Depois dessa data, nos aposentos que lhe destinaram, no Seminário onde fora aluno e reitor, aí continuou a sua caminhada de cristão como nós e de Bispo para nós. Não só rezando e meditando, mas também lendo e escrevendo, aproveitando inúmeros apontamentos e registos que guardou ao longo da sua vida de seminarista, presbítero e bispo, partilhando com os seus leitores vivências, testemunhos, impressões, emoções e saberes, na perspectiva de um apostolado consciente e responsável.
D. Manuel entrou em Aveiro precisamente na época conciliar (Vaticano II), tendo participado nos seus trabalhos, ainda antes de ser ordenado bispo. Por isso, D. Manuel esteve perfeitamente identificado com a renovação da Igreja proposta pelo concílio, por muitos considerado o fulcro da maior revolução eclesial do século XX.
Porém, se foi importante esse facto, de que veio a beneficiar toda a vida da Igreja Aveirense, pessoalmente atrevo-me a recordar, hoje, tão-só o bispo que me marcou pelo seu trato simples e afável, o teólogo que me fez pensar nos mistérios e na grandeza de Deus, o homem que era capaz, sem qualquer dificuldade, de falar com a criança ingénua e com o idoso carente de ternura e de compreensão. Ainda com o culto e com o inculto, seguindo o princípio de que é mais importante ouvir do que falar.
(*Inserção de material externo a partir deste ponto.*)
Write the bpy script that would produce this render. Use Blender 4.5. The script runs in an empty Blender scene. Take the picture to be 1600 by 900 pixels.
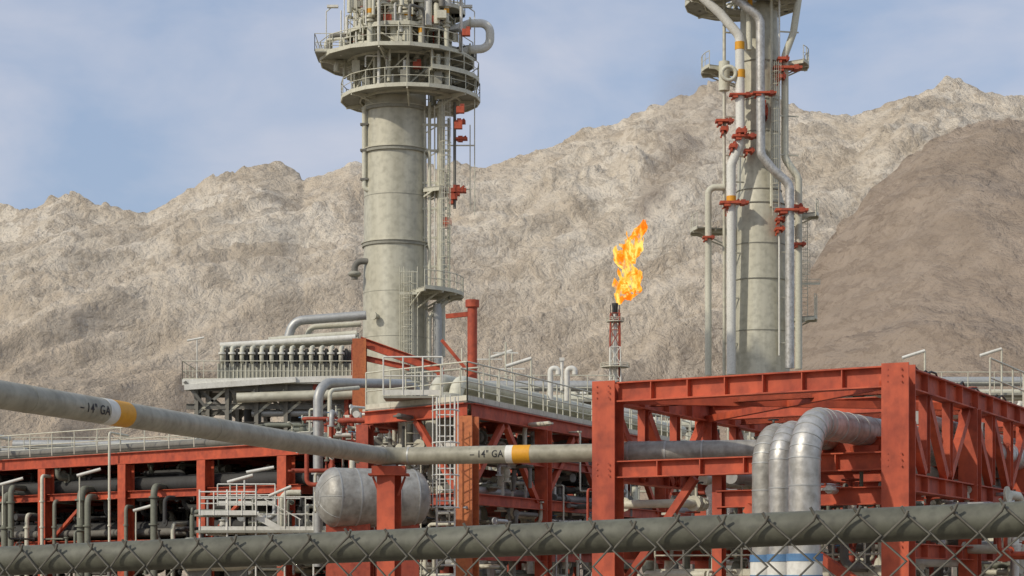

Lembro também que era pessoa atenta à sua obrigação de concluir qualquer conversa com um conselho oportuno, com uma admoestação fraterna, com um preceito evangélico pertinente.
D. Manuel, que algumas vezes me segredou ser cristão connosco e bispo para nós, parafraseando Santo Agostinho, manteve, com muita simplicidade, uma postura humilde, a par de um sentido de fraternidade evangélica muito grande. Teólogo atento aos ventos da história, aberto às preocupações e anseios das pessoas, das quais se considerava igual, manifestava a todo o momento, com terna naturalidade, a missão profética de que estava investido, que o levava a intervir, na praça pública, com determinação, enfrentando poderes que ousaram menosprezar o estatuto e os valores da Igreja, que sentia ser sua obrigação defender, quer como presidente da Conferência Episcopal Portuguesa, quer como bispo e como cidadão, posição de que nunca abdicou.
Homem de proximidade, encantava quantos com ele se relacionavam, e nas visitas pastorais procurava usar uma linguagem que fosse compreendida por todos, letrados ou analfabetos, jovens e menos jovens.
Um dia escrevi um texto sobre o seu livro “Memórias de um Bispo”, obra repleta de vivências e de testemunhos, de pessoas e acontecimentos, que retrata uma vida cheia de amor a Deus e aos homens seus irmãos. Recomendei-o para leitura “obrigatória” de férias. D. Manuel teve então a gentileza de me endereçar um cartão simpático, com considerações elogiosas, que eu estava longe de esperar e de merecer. “… De todas as recensões a sua foi uma das que mais gostei. Apanhou-me todo! … Aqui lhe deixo um abraço de sincero agradecimento e também de louvor por ter apanhado a alma do livro.”
D. Manuel era assim.
Partiu agora para a Casa do Pai, ao fim de uma vida longa e cheia de Jesus Cristo. Uma vida que deu vida à Igreja Aveirense. Uma vida que nos legou a todos marcas indeléveis de paz e bem, da Graça de Deus e do sentido apostólico.